• [Do this]:
Write out the lines from the top of the material through the line with "3, rend, ang)", exactly and with nothing added.

╭─ Records

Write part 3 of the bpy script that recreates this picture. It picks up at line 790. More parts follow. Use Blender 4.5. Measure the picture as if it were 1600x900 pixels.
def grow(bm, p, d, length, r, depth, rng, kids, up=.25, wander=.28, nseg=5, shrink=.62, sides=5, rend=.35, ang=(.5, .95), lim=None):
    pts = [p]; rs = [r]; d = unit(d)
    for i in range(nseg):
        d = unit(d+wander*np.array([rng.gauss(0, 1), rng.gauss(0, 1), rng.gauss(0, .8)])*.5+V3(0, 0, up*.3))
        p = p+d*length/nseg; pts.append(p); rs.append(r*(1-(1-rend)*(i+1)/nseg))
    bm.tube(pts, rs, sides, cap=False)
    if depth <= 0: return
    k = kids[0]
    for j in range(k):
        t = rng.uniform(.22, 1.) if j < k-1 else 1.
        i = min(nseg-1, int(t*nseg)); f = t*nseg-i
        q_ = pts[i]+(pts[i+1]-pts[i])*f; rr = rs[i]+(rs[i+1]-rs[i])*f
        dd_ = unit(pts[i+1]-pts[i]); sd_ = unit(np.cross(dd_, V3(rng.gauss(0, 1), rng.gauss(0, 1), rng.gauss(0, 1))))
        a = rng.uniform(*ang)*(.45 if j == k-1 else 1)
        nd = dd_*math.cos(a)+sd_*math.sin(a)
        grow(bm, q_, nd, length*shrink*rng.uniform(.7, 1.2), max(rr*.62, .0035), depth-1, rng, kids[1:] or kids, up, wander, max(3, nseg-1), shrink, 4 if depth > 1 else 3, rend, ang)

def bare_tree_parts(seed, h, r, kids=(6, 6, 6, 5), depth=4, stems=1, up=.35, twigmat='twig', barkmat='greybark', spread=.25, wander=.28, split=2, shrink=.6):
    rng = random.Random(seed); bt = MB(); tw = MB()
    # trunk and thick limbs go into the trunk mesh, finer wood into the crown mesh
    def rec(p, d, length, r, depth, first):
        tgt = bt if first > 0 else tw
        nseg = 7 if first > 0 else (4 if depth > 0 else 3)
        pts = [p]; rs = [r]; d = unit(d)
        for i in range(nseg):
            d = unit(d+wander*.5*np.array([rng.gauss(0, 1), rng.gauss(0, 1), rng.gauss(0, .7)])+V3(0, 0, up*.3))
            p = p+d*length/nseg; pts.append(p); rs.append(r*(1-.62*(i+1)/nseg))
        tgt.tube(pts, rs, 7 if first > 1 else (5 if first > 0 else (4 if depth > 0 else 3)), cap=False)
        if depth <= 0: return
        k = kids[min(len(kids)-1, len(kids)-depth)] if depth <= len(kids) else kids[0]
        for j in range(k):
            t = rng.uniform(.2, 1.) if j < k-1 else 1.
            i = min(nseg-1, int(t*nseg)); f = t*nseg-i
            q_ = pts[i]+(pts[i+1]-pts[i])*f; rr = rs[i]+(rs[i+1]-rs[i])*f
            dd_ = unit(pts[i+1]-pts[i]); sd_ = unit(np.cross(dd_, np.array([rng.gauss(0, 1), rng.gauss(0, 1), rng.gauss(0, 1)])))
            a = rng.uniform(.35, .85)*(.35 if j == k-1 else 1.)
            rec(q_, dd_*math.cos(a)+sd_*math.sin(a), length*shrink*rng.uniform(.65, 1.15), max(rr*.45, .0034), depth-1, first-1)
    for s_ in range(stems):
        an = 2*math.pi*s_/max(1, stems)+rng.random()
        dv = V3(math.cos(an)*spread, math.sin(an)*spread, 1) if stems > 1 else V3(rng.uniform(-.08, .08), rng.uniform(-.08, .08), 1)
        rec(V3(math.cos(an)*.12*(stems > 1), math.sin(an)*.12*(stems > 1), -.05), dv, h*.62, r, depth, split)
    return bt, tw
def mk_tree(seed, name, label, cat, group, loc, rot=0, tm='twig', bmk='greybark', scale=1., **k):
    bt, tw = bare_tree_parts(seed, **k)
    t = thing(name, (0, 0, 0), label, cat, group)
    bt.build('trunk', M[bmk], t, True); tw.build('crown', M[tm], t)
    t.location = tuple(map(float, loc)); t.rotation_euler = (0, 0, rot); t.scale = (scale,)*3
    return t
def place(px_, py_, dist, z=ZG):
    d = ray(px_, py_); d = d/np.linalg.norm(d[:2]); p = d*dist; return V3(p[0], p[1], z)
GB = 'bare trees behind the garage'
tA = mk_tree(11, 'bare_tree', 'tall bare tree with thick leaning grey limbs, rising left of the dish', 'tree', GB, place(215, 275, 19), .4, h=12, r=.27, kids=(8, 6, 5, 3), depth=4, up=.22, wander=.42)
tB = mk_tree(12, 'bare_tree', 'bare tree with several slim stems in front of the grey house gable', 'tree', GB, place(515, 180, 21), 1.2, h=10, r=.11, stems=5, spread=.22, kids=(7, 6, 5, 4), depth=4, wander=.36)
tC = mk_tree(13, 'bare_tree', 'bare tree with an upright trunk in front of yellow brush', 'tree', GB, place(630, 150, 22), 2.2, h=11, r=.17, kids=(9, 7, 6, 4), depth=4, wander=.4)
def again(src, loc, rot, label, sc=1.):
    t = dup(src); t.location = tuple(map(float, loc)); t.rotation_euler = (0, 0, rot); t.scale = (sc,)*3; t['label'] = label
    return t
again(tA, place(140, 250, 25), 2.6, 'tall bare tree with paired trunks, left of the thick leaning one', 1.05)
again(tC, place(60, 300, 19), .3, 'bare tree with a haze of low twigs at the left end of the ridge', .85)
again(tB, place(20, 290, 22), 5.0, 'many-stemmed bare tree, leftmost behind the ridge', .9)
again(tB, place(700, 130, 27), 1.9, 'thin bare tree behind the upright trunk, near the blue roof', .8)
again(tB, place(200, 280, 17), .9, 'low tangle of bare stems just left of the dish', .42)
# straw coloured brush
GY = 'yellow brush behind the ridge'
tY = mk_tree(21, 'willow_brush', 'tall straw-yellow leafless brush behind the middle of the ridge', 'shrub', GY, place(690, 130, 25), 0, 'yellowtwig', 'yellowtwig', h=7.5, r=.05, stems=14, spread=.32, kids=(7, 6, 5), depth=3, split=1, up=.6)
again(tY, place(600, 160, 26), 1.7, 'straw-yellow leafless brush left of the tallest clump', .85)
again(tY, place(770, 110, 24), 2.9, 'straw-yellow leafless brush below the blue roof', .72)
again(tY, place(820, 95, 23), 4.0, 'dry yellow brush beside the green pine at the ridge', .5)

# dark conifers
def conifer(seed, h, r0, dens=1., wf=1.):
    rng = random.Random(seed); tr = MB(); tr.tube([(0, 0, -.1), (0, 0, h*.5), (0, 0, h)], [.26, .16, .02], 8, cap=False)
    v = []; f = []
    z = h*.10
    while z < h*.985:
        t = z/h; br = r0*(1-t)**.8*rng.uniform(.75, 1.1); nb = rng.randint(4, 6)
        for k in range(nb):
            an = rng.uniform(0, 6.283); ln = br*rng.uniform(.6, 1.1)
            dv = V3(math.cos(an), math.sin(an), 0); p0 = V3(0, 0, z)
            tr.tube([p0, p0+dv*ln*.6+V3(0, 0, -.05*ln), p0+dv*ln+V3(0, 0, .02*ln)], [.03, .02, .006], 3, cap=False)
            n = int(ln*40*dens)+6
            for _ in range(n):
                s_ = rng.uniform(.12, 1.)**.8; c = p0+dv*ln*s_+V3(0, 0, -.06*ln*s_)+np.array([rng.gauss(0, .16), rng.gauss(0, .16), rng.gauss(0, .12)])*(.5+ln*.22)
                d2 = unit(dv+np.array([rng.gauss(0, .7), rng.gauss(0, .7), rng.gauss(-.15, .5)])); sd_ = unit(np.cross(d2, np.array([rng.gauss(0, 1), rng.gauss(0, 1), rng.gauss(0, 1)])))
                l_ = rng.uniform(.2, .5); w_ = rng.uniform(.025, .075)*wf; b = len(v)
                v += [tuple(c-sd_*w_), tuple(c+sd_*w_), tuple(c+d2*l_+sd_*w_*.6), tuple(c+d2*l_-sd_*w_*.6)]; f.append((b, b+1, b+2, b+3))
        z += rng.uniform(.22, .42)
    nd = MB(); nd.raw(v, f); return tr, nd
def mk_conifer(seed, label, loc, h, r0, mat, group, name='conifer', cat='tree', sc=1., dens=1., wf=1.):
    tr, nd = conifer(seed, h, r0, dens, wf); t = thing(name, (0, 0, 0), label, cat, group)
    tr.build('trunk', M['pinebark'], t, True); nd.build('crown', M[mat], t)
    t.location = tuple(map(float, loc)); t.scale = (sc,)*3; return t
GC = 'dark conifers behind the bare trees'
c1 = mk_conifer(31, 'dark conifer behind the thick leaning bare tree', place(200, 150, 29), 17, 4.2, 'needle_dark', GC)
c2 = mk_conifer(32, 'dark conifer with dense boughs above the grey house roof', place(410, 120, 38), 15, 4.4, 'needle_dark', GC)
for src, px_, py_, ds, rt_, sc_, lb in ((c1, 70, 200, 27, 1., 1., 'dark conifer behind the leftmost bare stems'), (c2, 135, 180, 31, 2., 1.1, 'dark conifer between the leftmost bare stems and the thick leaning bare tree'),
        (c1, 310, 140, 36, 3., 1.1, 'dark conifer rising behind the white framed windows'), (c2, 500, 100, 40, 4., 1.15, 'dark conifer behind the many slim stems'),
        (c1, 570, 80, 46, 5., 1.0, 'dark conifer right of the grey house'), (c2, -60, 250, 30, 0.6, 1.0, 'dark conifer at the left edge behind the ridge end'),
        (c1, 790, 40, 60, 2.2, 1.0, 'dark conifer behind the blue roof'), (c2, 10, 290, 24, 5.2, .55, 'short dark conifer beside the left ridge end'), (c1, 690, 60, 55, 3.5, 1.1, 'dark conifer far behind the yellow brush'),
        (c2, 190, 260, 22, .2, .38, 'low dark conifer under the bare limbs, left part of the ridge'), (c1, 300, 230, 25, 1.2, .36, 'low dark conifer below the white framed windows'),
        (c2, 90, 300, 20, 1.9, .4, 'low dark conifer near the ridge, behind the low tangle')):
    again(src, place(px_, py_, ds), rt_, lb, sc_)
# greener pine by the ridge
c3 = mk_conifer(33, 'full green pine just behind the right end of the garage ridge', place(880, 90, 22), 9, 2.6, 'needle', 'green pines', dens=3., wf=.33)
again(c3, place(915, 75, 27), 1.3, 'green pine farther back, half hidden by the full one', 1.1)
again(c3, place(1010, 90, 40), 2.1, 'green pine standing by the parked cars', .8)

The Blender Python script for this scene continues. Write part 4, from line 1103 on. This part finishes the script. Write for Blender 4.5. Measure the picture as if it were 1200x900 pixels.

╰─

• [Solution to this exercise]:
Write part 3 of the bpy script that recreates this picture. It picks up at line 790. More parts follow. Use Blender 4.5. Measure the picture as if it were 1600x900 pixels.
def grow(bm, p, d, length, r, depth, rng, kids, up=.25, wander=.28, nseg=5, shrink=.62, sides=5, rend=.35, ang=(.5, .95), lim=None):
    pts = [p]; rs = [r]; d = unit(d)
    for i in range(nseg):
        d = unit(d+wander*np.array([rng.gauss(0, 1), rng.gauss(0, 1), rng.gauss(0, .8)])*.5+V3(0, 0, up*.3))
        p = p+d*length/nseg; pts.append(p); rs.append(r*(1-(1-rend)*(i+1)/nseg))
    bm.tube(pts, rs, sides, cap=False)
    if depth <= 0: return
    k = kids[0]
    for j in range(k):
        t = rng.uniform(.22, 1.) if j < k-1 else 1.
        i = min(nseg-1, int(t*nseg)); f = t*nseg-i
        q_ = pts[i]+(pts[i+1]-pts[i])*f; rr = rs[i]+(rs[i+1]-rs[i])*f
        dd_ = unit(pts[i+1]-pts[i]); sd_ = unit(np.cross(dd_, V3(rng.gauss(0, 1), rng.gauss(0, 1), rng.gauss(0, 1))))
        a = rng.uniform(*ang)*(.45 if j == k-1 else 1)
        nd = dd_*math.cos(a)+sd_*math.sin(a)
        grow(bm, q_, nd, length*shrink*rng.uniform(.7, 1.2), max(rr*.62, .0035), depth-1, rng, kids[1:] or kids, up, wander, max(3, nseg-1), shrink, 4 if depth > 1 else 3, rend, ang)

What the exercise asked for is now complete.